* begin Extracted data *
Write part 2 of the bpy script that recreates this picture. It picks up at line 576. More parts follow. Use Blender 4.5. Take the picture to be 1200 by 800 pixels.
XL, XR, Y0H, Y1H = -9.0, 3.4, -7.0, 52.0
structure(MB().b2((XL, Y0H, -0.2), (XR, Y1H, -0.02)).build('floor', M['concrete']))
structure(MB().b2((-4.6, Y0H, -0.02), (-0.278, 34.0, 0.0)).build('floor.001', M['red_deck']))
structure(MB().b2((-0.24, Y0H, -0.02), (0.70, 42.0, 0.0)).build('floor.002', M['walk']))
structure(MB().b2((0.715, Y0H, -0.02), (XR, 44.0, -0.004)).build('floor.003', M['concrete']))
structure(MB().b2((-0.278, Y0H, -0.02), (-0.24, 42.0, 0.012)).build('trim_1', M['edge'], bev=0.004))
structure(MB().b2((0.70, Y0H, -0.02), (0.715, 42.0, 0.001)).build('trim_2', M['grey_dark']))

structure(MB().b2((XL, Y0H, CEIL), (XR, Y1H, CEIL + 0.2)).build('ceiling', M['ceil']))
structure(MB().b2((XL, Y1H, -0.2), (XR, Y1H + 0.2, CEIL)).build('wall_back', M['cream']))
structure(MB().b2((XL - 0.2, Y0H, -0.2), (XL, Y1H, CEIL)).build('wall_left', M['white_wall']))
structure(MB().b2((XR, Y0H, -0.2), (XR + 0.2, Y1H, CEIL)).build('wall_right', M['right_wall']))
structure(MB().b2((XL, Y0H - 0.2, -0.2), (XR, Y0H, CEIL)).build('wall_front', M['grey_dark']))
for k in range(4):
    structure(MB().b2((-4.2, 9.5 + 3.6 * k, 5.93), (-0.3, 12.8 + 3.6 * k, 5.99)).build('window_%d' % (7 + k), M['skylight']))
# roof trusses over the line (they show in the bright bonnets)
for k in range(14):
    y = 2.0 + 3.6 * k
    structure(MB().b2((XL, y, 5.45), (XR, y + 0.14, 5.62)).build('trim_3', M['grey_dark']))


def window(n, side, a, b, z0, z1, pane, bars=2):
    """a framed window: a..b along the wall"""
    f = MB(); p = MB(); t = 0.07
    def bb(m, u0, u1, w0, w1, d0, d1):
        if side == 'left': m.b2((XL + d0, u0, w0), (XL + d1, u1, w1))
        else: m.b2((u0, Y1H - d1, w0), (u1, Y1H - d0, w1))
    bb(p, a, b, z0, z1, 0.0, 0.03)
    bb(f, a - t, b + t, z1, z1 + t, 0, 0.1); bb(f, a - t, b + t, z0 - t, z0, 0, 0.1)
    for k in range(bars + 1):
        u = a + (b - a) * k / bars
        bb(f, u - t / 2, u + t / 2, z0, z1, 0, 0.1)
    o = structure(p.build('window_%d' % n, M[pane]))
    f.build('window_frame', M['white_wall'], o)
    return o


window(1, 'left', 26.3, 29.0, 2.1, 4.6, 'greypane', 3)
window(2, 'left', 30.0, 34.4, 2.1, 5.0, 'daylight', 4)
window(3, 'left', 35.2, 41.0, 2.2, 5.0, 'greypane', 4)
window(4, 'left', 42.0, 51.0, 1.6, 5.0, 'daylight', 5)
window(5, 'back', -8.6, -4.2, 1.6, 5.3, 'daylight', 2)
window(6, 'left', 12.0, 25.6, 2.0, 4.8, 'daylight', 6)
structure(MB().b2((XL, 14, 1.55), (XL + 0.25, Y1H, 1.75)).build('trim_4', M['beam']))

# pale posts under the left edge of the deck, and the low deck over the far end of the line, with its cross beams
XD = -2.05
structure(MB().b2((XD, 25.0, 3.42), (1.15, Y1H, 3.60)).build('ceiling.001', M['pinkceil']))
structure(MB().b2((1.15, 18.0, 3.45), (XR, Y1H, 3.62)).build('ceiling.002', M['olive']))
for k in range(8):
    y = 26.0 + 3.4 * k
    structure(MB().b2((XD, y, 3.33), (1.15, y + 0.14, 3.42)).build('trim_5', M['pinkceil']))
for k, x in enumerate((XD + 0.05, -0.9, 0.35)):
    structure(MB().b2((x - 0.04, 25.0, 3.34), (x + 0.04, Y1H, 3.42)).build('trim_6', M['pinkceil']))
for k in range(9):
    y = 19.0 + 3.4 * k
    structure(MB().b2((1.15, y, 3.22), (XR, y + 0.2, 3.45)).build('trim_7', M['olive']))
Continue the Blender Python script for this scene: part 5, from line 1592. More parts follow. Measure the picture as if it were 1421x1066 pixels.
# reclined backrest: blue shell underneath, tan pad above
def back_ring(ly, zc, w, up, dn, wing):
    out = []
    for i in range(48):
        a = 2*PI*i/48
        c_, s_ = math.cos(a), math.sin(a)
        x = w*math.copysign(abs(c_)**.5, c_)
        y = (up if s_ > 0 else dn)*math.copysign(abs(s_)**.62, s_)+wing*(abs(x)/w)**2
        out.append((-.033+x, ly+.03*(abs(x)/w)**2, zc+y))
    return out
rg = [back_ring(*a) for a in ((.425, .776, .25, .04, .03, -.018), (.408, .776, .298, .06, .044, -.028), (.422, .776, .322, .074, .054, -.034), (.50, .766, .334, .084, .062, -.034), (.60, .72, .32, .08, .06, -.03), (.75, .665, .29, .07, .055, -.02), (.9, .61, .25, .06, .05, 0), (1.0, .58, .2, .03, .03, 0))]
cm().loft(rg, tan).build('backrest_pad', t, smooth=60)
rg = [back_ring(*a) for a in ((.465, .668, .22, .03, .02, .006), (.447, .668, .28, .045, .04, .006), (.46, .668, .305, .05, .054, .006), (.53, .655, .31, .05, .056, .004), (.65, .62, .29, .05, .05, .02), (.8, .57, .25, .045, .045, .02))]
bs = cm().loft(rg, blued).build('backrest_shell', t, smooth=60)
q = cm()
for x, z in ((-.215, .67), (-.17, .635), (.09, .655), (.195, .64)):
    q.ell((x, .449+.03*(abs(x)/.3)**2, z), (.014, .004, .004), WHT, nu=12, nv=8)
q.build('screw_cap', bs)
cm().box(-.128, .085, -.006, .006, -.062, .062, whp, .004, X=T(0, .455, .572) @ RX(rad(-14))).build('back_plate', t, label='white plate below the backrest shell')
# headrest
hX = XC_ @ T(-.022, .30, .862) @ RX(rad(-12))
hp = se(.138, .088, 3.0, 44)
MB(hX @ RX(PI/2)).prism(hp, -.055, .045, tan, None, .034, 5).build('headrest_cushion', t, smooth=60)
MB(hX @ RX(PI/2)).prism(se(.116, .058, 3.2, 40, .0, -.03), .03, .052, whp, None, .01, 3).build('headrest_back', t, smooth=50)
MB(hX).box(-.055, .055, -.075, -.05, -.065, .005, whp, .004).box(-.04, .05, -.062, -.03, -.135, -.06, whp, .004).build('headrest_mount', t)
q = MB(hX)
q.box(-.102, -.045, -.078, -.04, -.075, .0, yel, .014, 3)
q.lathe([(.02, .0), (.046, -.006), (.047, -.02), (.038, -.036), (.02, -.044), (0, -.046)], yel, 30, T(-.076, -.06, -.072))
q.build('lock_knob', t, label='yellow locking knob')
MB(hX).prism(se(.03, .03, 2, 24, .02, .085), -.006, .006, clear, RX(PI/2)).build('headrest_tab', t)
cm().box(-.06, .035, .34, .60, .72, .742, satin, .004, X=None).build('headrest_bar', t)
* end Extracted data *
__What to do__. Copy exactly the lines from the top of the entries through the line with "Y1H, CEIL)).build('wall_left', M['white_wall']))" in it, please, keeping both ends and adding nothing.

__The response__.
Write part 2 of the bpy script that recreates this picture. It picks up at line 576. More parts follow. Use Blender 4.5. Take the picture to be 1200 by 800 pixels.
XL, XR, Y0H, Y1H = -9.0, 3.4, -7.0, 52.0
structure(MB().b2((XL, Y0H, -0.2), (XR, Y1H, -0.02)).build('floor', M['concrete']))
structure(MB().b2((-4.6, Y0H, -0.02), (-0.278, 34.0, 0.0)).build('floor.001', M['red_deck']))
structure(MB().b2((-0.24, Y0H, -0.02), (0.70, 42.0, 0.0)).build('floor.002', M['walk']))
structure(MB().b2((0.715, Y0H, -0.02), (XR, 44.0, -0.004)).build('floor.003', M['concrete']))
structure(MB().b2((-0.278, Y0H, -0.02), (-0.24, 42.0, 0.012)).build('trim_1', M['edge'], bev=0.004))
structure(MB().b2((0.70, Y0H, -0.02), (0.715, 42.0, 0.001)).build('trim_2', M['grey_dark']))

structure(MB().b2((XL, Y0H, CEIL), (XR, Y1H, CEIL + 0.2)).build('ceiling', M['ceil']))
structure(MB().b2((XL, Y1H, -0.2), (XR, Y1H + 0.2, CEIL)).build('wall_back', M['cream']))
structure(MB().b2((XL - 0.2, Y0H, -0.2), (XL, Y1H, CEIL)).build('wall_left', M['white_wall']))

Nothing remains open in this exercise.